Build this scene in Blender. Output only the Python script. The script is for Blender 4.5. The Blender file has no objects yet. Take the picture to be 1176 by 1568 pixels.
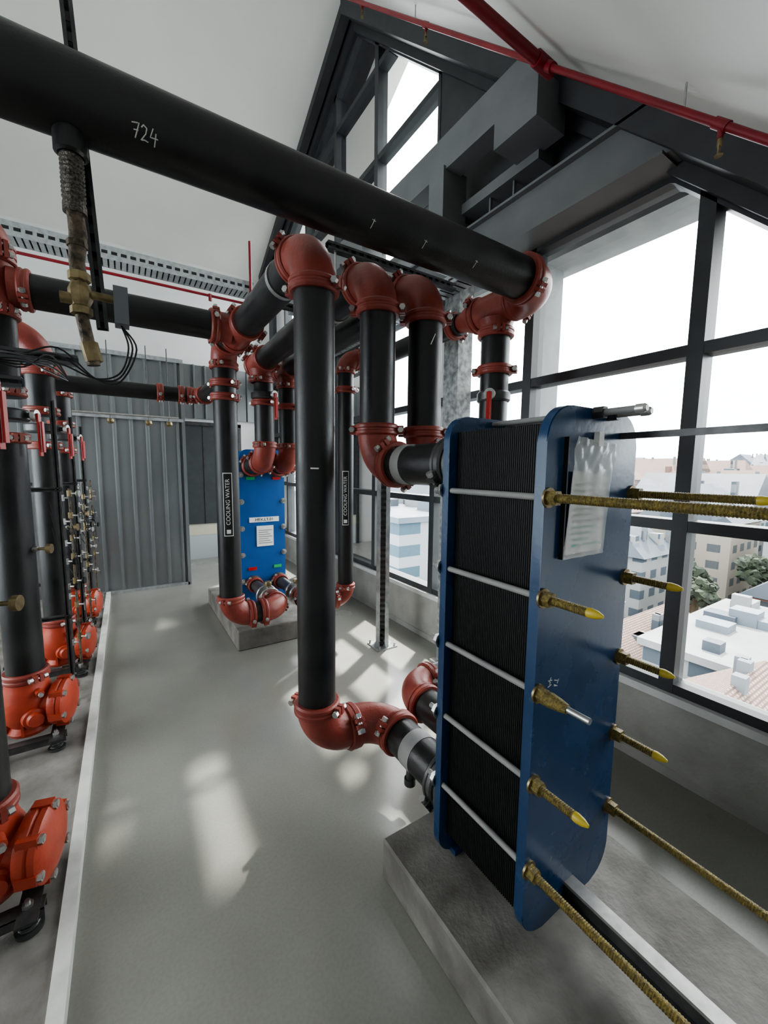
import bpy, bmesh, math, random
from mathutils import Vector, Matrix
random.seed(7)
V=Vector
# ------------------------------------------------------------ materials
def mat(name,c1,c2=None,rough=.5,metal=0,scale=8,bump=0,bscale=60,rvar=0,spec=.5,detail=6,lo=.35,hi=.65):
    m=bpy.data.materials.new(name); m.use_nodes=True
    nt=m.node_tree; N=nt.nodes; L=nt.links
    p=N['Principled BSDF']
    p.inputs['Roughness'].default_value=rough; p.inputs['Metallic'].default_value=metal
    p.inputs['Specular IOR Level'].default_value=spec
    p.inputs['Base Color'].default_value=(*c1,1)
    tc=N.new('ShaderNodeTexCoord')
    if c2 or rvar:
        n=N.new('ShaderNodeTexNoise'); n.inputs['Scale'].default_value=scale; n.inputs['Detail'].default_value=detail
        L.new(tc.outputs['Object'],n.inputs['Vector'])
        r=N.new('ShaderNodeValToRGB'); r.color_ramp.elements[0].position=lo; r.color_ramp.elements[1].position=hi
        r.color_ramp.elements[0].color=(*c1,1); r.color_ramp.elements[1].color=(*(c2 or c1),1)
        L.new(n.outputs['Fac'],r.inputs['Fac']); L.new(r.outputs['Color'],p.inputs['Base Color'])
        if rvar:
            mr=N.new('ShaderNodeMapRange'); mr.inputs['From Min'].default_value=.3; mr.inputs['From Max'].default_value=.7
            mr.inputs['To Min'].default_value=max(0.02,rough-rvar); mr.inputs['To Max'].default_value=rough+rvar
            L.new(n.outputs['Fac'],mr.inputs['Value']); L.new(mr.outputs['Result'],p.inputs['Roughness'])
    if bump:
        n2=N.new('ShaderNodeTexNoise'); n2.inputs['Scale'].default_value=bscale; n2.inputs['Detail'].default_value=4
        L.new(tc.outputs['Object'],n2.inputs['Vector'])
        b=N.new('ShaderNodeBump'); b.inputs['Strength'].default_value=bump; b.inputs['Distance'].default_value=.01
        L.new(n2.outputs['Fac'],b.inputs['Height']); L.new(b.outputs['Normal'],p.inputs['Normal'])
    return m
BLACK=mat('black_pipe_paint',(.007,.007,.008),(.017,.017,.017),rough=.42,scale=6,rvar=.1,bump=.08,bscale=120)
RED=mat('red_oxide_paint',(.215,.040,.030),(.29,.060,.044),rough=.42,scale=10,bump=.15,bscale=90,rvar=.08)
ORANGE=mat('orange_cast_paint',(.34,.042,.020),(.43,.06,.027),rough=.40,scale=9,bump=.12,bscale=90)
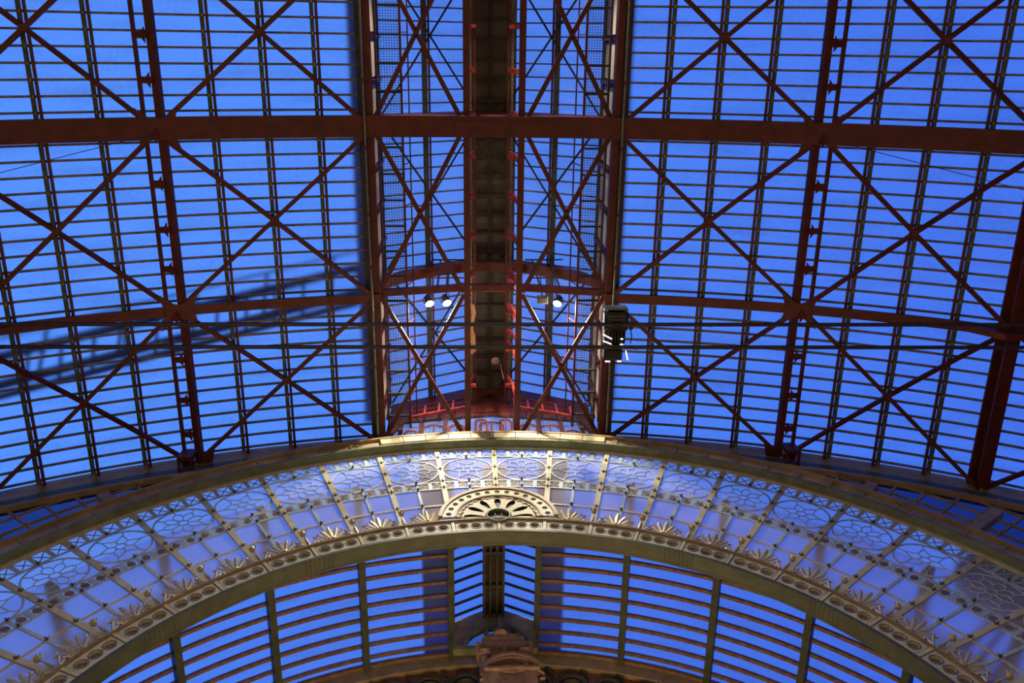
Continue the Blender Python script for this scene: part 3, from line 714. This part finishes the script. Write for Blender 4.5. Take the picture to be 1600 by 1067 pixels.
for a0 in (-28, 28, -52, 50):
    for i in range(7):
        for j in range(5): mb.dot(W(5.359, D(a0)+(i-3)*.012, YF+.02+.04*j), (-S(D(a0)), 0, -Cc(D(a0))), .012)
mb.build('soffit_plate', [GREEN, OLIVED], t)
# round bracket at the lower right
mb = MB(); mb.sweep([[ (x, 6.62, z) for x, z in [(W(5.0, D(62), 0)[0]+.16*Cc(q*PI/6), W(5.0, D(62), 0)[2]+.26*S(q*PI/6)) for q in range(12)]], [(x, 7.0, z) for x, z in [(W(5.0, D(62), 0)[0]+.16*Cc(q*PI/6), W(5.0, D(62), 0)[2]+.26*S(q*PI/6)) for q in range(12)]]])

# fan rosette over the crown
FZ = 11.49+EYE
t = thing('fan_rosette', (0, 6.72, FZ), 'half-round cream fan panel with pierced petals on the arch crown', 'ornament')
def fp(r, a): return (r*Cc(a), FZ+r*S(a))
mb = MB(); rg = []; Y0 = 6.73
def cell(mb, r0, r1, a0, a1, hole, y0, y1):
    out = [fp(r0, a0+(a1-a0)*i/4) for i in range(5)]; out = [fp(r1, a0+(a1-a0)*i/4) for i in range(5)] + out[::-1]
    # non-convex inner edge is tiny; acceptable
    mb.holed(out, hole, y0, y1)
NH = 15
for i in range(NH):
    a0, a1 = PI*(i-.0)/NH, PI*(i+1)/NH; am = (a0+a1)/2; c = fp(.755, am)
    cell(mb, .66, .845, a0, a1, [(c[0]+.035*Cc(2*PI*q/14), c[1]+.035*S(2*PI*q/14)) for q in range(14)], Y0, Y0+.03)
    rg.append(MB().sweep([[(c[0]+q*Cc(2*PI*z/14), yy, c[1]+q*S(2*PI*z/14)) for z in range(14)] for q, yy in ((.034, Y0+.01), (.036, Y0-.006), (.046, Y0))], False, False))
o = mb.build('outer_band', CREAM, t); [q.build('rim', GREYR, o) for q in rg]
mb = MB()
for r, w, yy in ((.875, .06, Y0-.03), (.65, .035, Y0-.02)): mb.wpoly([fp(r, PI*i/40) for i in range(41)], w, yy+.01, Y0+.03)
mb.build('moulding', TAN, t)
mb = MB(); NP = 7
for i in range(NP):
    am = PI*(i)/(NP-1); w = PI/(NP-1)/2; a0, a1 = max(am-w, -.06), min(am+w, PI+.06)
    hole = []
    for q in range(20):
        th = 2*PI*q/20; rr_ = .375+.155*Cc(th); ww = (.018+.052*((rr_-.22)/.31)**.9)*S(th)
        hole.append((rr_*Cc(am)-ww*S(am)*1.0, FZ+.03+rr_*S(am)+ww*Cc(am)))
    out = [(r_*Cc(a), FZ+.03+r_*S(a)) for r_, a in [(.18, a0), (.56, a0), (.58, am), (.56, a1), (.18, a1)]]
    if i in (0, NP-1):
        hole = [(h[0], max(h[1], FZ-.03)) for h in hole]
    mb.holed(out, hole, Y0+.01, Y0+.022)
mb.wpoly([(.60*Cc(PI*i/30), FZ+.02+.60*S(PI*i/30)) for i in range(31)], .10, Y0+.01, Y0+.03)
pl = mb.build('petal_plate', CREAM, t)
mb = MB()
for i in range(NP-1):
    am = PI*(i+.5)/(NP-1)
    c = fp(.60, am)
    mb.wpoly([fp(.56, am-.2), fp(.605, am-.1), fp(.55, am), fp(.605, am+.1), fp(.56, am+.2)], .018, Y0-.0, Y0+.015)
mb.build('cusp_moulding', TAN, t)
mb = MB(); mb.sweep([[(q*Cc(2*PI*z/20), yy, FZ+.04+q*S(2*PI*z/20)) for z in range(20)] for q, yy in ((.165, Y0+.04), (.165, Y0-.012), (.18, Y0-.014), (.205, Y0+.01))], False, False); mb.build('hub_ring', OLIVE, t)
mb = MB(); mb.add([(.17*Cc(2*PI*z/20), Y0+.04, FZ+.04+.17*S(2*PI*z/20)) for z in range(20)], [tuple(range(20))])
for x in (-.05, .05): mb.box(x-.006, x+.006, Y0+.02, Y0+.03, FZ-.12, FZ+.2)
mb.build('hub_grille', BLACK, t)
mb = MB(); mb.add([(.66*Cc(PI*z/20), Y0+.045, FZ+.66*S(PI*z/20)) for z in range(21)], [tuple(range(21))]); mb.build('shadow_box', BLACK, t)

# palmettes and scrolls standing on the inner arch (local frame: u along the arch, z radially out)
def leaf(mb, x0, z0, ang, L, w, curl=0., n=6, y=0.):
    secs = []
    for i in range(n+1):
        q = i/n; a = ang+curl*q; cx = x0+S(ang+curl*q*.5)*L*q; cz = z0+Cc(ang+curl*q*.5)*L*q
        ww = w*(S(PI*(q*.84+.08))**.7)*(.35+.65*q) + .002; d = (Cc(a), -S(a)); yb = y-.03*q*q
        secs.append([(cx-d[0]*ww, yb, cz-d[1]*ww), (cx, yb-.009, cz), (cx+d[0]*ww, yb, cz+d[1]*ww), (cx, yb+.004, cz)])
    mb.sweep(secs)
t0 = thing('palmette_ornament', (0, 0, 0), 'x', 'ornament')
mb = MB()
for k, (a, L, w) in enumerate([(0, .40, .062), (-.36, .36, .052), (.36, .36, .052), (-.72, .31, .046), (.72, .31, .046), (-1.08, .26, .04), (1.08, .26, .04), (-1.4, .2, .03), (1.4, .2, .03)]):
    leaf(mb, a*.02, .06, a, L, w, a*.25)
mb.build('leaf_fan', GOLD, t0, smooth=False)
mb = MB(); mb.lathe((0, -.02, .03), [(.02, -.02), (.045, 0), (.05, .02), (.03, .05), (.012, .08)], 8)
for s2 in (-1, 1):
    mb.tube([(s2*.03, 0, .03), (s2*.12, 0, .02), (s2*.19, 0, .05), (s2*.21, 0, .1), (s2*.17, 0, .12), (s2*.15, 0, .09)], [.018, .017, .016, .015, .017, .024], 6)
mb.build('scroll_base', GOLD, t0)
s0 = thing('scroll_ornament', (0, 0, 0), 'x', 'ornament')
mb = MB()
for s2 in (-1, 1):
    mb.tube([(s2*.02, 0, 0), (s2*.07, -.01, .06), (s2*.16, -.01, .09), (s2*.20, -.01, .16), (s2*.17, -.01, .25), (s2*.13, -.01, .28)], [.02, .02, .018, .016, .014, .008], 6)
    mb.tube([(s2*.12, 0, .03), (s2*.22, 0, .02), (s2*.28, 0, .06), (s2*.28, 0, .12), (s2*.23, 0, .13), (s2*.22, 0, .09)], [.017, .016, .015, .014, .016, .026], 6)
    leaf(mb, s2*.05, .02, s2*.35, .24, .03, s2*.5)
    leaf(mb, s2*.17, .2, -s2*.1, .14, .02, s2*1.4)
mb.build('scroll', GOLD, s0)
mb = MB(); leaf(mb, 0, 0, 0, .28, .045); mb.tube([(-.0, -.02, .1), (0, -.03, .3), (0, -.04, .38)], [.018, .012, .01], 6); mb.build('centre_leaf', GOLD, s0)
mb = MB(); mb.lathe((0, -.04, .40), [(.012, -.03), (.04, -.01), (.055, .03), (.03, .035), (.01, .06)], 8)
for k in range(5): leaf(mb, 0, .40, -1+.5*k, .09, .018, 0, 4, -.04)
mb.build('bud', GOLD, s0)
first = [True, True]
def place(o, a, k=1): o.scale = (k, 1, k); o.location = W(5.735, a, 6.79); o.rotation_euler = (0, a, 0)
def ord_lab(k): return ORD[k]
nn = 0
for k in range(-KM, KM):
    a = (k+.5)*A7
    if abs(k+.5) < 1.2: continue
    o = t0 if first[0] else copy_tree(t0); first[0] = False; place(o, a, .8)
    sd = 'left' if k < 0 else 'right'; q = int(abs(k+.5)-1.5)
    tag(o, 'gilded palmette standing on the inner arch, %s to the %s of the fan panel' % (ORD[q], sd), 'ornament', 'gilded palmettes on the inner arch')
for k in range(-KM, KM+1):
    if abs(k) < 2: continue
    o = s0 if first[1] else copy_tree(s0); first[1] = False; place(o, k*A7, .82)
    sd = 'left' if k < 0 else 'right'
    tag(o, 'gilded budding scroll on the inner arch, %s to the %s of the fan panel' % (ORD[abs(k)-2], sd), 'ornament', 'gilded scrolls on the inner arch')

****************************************

■ TASK ■
Gather each line of the records holding the string "Blender".

■ FINAL RESULT ■
Build this scene in Blender. Output only the Python script. The script is for Blender 4.5. The Blender file has no objects yet. Take the picture to be 1176 by 1568 pixels.
Continue the Blender Python script for this scene: part 3, from line 714. This part finishes the script. Write for Blender 4.5. Take the picture to be 1600 by 1067 pixels.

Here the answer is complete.